Philippe Starck wird siebzig und ist immer noch gefragt. An vielen Stellen stolpert man über seine frechen Entwürfe.

Kultur: Adrienne Braun (adr)

Stuttgart - Es gab Zeiten, da gehörte es fast schon zum guten Ton, die „Juicy Salif“ in der Küche stehen zu haben. Dabei gibt es definitiv praktischere Zitronenpressen als jene – siehe Bild unten – von Philippe Starck. Die spitzen Füße des dreibeinigen Ungetüms hinterlassen Kratzer auf der Arbeitsfläche, es presst sich nicht allzu einfach auf dem metallenen Objekt, und vor allem gibt es kein Sieb, um die Kerne aufzufangen. Trotzdem wurde Starcks Zitronenpresse, die Alessi 1990 auf den Markt brachte, kurzerhand zum Statussymbol. Deshalb gab der italienische Hersteller zum zehnten Geburtstag sogar eine Sonderedition in Gold heraus– allerdings mit dem Hinweis, sie der Gesundheit wegen bitte nicht zu benutzen.

 

Aber so ist das eben mit gutem Design, dass es ästhetisch Maßstäbe setzt, dabei aber nicht immer funktional ist. Philippe Starck ist es in jedem Fall gelungen, mit seinen Entwürfen aufzufallen und sich auch in der breiten Öffentlichkeit mit Alltagsprodukten einen Namen zu machen. Auch die Armaturen aus der Serie Axor aus dem Hause Hansgrohe haben Maßstäbe gesetzt: Der minimalistische, geradlinige Wasserhahn, der letztlich nur aus zwei Rohren besteht, ist längst ein Klassiker und wurde vielfach kopiert und imitiert. Auch seinen „Louis Ghost“ hat man oft gesehen. Der transparente Kunststoffstuhl greift die barocken Formen des Louis-XV-Stils auf und ist ein Sitzmöbel mit Witz.

Mit der Yacht für einen Milliardär hat sich Starck ins Luxussegment vorgewagt

An diesem Freitag wird Philippe Starck siebzig Jahre alt – und mit seinen Entwürfen ist er präsent wie eh und je, was seiner Überzeugung entspricht. Denn er ist einstmals angetreten, demokratisches Design zu machen, also Gegenstände für alle, die oft frech und ironisch daherkommen. Inzwischen hält Starck es nicht mehr gar so streng mit seinem Credo. Vor ein paar Jahren machte er Schlagzeilen mit der Gestaltung einer exklusiven Segeljacht für den russischen Milliardär Andrej Melnitschenko: Die in Kiel gebaute „Sailing Yacht A“ soll 400 Millionen Euro gekostet haben.
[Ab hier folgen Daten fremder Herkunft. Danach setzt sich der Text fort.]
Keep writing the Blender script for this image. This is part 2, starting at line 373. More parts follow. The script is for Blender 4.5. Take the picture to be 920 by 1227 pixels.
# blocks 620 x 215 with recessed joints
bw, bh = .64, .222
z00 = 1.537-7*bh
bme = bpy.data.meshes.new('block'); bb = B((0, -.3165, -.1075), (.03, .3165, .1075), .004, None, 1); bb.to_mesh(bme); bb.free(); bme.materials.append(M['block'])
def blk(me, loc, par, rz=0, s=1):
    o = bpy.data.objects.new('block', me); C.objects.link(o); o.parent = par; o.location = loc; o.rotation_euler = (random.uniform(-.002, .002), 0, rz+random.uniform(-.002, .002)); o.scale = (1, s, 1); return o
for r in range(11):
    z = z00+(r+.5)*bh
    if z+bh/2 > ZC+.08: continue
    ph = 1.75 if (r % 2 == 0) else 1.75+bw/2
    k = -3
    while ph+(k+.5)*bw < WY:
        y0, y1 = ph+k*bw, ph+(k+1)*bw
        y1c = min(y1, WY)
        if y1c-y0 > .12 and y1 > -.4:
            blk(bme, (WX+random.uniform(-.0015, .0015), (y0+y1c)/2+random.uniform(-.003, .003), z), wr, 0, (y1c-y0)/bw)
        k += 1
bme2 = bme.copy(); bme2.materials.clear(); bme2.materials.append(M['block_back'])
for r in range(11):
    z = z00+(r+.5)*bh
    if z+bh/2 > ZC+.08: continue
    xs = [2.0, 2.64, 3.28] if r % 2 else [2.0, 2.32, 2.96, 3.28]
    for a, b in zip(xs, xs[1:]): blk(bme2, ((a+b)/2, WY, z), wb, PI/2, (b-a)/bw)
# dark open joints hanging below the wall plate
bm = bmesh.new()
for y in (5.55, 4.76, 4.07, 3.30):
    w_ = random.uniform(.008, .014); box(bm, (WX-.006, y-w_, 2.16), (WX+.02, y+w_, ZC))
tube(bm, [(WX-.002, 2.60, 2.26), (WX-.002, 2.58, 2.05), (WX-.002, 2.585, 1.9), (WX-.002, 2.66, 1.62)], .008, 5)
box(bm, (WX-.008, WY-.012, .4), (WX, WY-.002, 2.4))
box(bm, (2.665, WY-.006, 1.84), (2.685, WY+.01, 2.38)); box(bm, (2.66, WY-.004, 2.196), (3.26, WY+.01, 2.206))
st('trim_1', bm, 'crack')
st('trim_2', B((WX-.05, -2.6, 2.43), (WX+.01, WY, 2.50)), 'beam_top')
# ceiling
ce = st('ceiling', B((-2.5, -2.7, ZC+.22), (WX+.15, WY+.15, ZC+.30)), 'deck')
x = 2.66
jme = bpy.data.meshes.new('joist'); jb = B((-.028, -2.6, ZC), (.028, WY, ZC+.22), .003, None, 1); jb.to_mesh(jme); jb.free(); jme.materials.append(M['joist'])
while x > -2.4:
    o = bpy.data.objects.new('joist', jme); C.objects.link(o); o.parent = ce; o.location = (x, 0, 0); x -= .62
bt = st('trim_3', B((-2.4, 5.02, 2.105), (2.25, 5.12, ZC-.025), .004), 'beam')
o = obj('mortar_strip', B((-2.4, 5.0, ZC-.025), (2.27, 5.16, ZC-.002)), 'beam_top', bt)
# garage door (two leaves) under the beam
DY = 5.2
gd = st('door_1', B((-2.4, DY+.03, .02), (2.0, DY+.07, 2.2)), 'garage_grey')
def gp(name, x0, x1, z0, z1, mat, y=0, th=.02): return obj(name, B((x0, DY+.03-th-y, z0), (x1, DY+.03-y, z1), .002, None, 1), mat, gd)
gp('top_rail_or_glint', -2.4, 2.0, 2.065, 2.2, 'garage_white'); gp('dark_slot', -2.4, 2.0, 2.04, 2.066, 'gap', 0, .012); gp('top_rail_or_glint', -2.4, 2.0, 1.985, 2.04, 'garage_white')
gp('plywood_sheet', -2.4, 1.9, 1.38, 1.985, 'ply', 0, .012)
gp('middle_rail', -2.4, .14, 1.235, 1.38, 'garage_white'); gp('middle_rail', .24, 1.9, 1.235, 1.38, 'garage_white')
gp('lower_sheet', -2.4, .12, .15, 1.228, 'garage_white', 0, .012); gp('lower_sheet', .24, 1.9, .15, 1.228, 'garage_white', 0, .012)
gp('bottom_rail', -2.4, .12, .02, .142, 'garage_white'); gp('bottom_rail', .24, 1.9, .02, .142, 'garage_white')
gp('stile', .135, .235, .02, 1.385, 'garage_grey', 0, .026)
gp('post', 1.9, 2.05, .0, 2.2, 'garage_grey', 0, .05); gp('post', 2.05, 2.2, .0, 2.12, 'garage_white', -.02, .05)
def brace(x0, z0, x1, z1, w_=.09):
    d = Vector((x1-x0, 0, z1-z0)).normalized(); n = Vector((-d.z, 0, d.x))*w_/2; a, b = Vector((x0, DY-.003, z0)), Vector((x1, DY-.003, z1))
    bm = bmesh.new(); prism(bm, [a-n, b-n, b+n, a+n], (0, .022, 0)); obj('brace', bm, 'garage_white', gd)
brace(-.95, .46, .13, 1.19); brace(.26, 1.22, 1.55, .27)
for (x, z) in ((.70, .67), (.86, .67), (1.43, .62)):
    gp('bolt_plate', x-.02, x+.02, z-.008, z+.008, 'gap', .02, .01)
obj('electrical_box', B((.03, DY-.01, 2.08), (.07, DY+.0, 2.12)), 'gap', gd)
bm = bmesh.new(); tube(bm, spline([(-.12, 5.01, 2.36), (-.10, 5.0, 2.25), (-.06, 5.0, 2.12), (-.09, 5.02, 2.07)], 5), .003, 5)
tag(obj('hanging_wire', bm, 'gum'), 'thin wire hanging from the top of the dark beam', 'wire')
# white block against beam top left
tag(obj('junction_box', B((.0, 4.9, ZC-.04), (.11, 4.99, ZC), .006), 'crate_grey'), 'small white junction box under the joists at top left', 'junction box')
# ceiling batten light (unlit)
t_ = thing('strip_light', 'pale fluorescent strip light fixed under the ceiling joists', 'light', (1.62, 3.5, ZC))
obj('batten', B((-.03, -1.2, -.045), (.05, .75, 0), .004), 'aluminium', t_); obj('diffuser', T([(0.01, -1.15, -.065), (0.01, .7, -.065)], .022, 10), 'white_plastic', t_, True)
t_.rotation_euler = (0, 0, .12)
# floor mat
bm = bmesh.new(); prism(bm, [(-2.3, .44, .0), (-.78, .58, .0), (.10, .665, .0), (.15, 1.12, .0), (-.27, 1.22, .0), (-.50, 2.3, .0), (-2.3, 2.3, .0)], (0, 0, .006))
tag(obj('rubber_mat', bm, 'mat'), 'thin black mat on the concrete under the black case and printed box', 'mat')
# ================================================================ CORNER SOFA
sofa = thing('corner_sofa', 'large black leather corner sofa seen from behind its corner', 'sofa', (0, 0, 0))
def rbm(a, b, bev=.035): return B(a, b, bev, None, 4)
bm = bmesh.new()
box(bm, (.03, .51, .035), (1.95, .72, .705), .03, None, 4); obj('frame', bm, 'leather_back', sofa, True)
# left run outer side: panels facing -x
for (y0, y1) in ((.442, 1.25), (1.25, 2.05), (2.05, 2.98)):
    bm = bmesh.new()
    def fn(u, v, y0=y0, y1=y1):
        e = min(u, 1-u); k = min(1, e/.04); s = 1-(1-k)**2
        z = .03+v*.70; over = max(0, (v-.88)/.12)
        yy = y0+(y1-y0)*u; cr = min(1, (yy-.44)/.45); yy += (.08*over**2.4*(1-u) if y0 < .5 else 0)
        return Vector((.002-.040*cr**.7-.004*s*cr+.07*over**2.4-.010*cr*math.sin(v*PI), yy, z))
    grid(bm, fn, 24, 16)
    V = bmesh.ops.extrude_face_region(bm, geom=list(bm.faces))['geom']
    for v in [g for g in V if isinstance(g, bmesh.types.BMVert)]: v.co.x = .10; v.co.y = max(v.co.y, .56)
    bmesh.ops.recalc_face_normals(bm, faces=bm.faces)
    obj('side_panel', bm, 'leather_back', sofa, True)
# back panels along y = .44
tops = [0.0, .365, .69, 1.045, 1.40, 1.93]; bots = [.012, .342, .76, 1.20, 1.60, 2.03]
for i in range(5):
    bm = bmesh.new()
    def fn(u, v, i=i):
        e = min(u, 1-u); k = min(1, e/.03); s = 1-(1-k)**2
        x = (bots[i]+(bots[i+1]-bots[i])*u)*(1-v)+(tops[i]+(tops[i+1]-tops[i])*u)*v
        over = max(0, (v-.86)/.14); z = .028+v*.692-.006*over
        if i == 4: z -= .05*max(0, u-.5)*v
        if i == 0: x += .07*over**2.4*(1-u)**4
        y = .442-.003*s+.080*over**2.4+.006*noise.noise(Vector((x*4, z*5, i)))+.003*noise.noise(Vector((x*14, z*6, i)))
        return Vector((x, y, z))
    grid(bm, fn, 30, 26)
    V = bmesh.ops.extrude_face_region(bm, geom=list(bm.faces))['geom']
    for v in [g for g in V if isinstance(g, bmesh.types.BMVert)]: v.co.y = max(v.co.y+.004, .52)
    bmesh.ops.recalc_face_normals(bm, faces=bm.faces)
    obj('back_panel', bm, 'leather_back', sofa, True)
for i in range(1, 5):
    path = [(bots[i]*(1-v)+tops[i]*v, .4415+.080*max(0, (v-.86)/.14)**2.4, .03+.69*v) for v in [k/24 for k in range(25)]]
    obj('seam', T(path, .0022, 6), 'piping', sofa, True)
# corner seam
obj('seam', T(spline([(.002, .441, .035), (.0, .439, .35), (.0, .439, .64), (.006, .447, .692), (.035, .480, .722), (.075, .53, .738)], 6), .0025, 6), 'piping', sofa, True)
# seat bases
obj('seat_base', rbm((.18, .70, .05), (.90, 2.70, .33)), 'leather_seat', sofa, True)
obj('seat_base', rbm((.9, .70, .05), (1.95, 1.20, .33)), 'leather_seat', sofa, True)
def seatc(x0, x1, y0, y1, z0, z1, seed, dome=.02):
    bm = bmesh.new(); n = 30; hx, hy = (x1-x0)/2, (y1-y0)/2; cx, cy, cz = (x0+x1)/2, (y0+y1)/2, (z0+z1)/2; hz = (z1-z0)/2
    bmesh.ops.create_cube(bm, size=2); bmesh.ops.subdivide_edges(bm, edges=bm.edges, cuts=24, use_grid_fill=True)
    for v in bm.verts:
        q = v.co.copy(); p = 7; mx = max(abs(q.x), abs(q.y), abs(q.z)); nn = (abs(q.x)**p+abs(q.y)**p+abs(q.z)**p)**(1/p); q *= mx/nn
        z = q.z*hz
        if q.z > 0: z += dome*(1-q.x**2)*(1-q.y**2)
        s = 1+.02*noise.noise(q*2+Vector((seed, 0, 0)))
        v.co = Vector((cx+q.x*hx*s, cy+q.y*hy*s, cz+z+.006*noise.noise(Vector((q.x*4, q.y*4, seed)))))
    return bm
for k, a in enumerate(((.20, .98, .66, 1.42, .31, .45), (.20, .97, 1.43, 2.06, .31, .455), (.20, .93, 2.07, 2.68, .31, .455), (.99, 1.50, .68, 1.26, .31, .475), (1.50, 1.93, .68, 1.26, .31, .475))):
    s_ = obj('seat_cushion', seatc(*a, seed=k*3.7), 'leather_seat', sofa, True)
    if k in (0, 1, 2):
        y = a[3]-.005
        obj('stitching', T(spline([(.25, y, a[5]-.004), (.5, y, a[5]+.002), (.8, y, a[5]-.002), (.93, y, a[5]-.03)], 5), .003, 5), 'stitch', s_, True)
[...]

Starck ist eben durchaus vielseitig, hat Architektur wie auch Produktdesign geprägt. Er wurde 1949 in Paris geboren, der Vater war Flugzeugkonstrukteur. Nach dem Studium an der École Nissim de Camondo in Paris hatte er bald Erfolg mit Aufblas-Möbeln. Er reiste durch die Welt, bis er sich 1980 selbstständig machte mit seiner Firma Starck Products.

Sogar die Wohnräume des ehemaligen französischen Präsidenten hat Starck gestaltet

Den großen Durchbruch hatte Starck, als er 1982 die Wohnräume des französischen Präsidenten François Mitterrand im Élysée-Palast gestalten durfte. Ein Designer, ist Starck überzeugt, müsse immer in die Zukunft blicken und seiner Zeit mindestens zwanzig Jahre voraus sein. Er will nicht provozieren, sondern vor allem verkäufliche Produkte entwerfen, die auch vergleichsweise erschwinglich sind. Ganz zeitlos waren seine Entwürfe freilich nicht immer. Wenn er ungewöhnliche Materialien wie Plüsch und Chrom kombinierte oder auch Fernseher aus recycelten Gehäusen aus Pressspan schuf, folgte er durchaus dem Zeitgeist – wie er heute auch selbst durchaus selbstkritisch bilanziert.